この写真がこのとき山本が提示した「見本」なのであろうか。だが、この写真の聖書は明らかに完成品であって、どう見てもこれから製作される装幀の「見本」ではないように思われる。あるいは、この写真は「見本」に基づいて作成された完成型、すなわち文字通り「明治天皇 献上の聖書」の写真なのであろうか。どう考えたらよいのであろうか。

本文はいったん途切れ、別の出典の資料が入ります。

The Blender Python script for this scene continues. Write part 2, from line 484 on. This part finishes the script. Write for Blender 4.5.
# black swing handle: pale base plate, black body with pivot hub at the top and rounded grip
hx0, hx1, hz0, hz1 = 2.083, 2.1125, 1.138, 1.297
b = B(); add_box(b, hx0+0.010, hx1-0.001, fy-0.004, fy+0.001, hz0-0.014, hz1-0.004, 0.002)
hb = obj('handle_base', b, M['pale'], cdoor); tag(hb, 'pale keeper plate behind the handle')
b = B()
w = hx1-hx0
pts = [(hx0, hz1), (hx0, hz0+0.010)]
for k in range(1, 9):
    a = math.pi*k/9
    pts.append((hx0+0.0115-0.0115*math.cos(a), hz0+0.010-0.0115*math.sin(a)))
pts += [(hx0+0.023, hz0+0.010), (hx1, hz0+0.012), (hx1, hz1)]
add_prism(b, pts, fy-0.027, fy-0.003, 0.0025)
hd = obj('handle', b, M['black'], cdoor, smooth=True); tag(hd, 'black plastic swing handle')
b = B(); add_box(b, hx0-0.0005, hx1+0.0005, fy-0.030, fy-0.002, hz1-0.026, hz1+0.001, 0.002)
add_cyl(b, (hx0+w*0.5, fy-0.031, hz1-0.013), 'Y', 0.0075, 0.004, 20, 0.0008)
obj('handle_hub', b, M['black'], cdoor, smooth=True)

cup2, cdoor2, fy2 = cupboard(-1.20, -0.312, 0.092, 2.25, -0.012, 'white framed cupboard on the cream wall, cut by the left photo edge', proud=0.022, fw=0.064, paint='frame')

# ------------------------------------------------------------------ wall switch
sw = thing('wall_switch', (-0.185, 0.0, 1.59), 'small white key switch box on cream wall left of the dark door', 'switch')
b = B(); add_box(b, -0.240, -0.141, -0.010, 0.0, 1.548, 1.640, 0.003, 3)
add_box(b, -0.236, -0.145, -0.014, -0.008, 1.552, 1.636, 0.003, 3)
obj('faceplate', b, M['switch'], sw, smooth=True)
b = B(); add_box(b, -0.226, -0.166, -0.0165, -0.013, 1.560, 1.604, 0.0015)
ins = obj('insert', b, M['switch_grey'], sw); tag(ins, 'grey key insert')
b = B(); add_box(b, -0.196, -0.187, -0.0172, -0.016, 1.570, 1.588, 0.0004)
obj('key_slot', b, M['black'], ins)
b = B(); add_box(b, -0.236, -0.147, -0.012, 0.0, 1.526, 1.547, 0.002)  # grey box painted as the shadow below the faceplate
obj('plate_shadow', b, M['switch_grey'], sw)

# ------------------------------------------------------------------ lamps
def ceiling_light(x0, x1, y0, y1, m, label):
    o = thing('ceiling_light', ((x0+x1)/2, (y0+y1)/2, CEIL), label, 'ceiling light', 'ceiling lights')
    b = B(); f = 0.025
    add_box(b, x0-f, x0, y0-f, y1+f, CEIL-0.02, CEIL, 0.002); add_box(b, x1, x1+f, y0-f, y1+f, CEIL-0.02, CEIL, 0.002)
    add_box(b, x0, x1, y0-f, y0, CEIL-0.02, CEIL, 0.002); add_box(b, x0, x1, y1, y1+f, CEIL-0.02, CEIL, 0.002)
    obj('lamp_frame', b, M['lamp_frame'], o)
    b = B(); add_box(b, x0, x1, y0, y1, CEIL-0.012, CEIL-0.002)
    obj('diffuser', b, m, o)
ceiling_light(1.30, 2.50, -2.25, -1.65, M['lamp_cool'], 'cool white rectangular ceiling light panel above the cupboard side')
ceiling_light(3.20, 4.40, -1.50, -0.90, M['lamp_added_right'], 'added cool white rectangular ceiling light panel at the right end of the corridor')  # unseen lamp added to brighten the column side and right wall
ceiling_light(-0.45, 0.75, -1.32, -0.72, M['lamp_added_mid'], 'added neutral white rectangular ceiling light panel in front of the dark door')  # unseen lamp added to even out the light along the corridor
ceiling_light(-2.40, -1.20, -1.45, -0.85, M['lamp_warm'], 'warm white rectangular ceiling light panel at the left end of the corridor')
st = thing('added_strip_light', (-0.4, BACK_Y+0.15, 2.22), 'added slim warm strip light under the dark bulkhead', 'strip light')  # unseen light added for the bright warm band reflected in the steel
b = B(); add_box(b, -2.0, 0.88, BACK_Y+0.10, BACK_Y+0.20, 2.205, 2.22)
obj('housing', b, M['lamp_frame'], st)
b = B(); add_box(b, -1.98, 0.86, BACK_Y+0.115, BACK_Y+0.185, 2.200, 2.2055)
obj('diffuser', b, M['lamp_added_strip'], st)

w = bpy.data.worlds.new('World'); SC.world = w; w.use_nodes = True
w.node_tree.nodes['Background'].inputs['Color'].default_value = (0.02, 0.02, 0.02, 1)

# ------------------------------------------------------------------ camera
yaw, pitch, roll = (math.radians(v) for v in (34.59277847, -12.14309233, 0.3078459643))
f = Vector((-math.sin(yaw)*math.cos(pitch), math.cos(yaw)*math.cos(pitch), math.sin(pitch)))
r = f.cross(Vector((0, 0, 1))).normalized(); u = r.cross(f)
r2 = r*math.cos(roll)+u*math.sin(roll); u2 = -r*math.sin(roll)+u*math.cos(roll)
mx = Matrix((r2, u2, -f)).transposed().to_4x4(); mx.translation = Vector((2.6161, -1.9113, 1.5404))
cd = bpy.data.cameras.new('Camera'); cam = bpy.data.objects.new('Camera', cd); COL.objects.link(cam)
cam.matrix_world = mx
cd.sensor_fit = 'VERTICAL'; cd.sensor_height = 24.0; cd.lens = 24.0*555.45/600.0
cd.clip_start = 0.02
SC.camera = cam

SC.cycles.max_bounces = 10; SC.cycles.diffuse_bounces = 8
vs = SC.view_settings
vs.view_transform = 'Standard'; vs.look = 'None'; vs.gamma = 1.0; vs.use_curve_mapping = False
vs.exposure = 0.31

献上聖書の「見本」が提示された第9回総会の次の総会は、明治32年4月大阪にて開催と告知されていた。しかし直前に変更され、同年10月に東京にて開催と公告された(『福音新報』196号明治32年3月31日)。ついでさらに延期され、第10回総会は当初の予定からちょうど1年後の明治33年4月に大阪にて開催された。総会延期の理由は不明である。
第10回総会について報じた『福音新報』253号(明治33年5月2日)に、聖書献上に触れた1行がある。「福田錠二氏会計の報告、及び前年両陛下に新旧両約書を献納せる顚末を述べられ、移れる時を以て一先ず散会せり」。前年、つまり明治32年(1899)に聖書献上が実現したというのである。聖書献納を決めたときの詳細な議事内容に比べるとかなりそっけない記述である。
明治32年に聖書が献上されたという事実を確認するため周辺資料をあたってみた。山本秀煌については近年伝記が出ている(岡部一興『山本秀煌とその時代』教文館2012)。同書により山本の日記が明治学院大学歴史資料館に所蔵されていることを知り、閲覧させていただいたが、残念ながら日記は部分的であり、関係する時期の日記はなかった。他のキリスト教関係新聞各紙や、多少とも関係するであろう人物たちの日記や著作物等にもあたったが、聖書献納に関する言及はまったくみられなかった。あれほど華々しく取り扱われた聖書献納という事業であったが、その準備過程についても、献納の際の具体的事実についても、誰も何も語っても記録してもいないのである。
山本は聖書献納が報告された第10回総会から数か月後に、米国アーバーン神学校に留学した。1年後に帰国した後は、山口、大阪の教会で牧師として働き、明治42年に明治学院神学部の教授となりキリシタン史の研究を精力的に発表した。大正7年に日本基督教史編纂事業がたちあがると、その委託を受けて、初めてプロテスタント史をまとめ始めた。その最終版として発表されたのが山本秀煌編『日本基督教会史』(日本基督教会事務所 昭和4)である。山本はそのグラビア頁に「明治天皇献納聖書」というキャプションをつけて下の写真を掲載した。

山本秀煌編『日本基督教会史』
『植村正久と其の時代』に「見本」として掲載されている写真とまったく同じ写真である。しかしどうしたことか、山本はグラビアに聖書の写真を掲載しているものの、本文中にはこれに関係する記述をしていないのである。
以上のように、筆者には明治32年に聖書が献上されたという事実を確認することはできなかった。従って本稿では、キリスト教関係団体による明治32年の聖書献上についてはこれまでのところ確認できていない、という報告にとどめたい。
ただし、この写真の聖書と写真そのものについては確実に言えることがある。これは大隈文書に所蔵された写真の聖書と同一の聖書であり、またその写真は日下部金兵衛によって撮影されたものである、ということである。
山本が、金兵衛が撮影したこの写真をいずれかの時点で入手したことは確実である。おそらくは聖書献上についての動議が承認され、彼が「聖書献納委員」に任命された明治28年以降の準備過程で、直接金兵衛から写真を手にする機会があったのではないか。金兵衛は明治18年に横浜海岸教会で洗礼を受けたのち、教会で活動し続けた著名な信徒であった。聖書献納というキリスト教界あげての大きな取り組みに際し、金兵衛みずからがかつて撮影した聖書の写真を、準備にあたる山本秀煌に「見本」として見せたことは大いに考えうるであろう。